Eine Beweislastumkehr unter dem Gesichtspunkt der Beweisnähe (SZ 65/14 = DRdA 1992/44, 369 [Eichinger]; igS 8 ObA 251/95 = ecolex 1996, 196), der Arbeitgeber habe den Rechtfertigungsgrund einer Differenzierung zu beweisen, nachdem der Arbeitnehmer den Anscheinsbeweis eines Verstoßes gegen den Gleichbehandlungsgrundsatz erbrachte, tritt dann nicht ein, wenn das vom beklagten Arbeitgeber gebrauchte Unterscheidungsmerkmal sich als sachlich gerechtfertigt erweist. Der klagende Betriebsrat kann sich nicht dadurch beschwert erachten, daß der Zeitausgleich allen Arbeitnehmern, die am 10.10.1995 Dienst zu versehen hatten, gewährt wurde, ohne daß sie den konkreten Nachweis (etwa im Sinne von § 8 Abs 8 AngG; § 16 UrlG ua) für die Teilnahme an Veranstaltungen erbringen müßten.

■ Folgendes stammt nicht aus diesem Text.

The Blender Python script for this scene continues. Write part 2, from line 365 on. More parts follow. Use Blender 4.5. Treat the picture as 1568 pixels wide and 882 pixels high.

Das Feststellungsinteresse, das auch noch im Rechtsmittelverfahren von Amts wegen zu prüfen ist (SZ 47/63 = JBl 1975, 94; Arb 9927), ist im vorliegenden Fall - trotz der "zeitlichen Überholung" des 10.10.1995 (vgl zu § 54 Abs 2 ASGG 13.3.1997, 8 ObA 59/97b) - noch nicht weggefallen, weil in der Arbeitszeitabrechnung (Saldenausgleich unter Berücksichtigung von Zeitausgleich) diese Vorfrage für die Lohn- und Gehaltsverrechnung auch nach dem Oktober 1995 noch bedeutsam ist (allenfalls für die endgültige Abrechnung unechter Vorschüsse im Sinne von Akontierungen).

Die Kostenentscheidung gründet sich auf die §§ 41, 50 ZPO.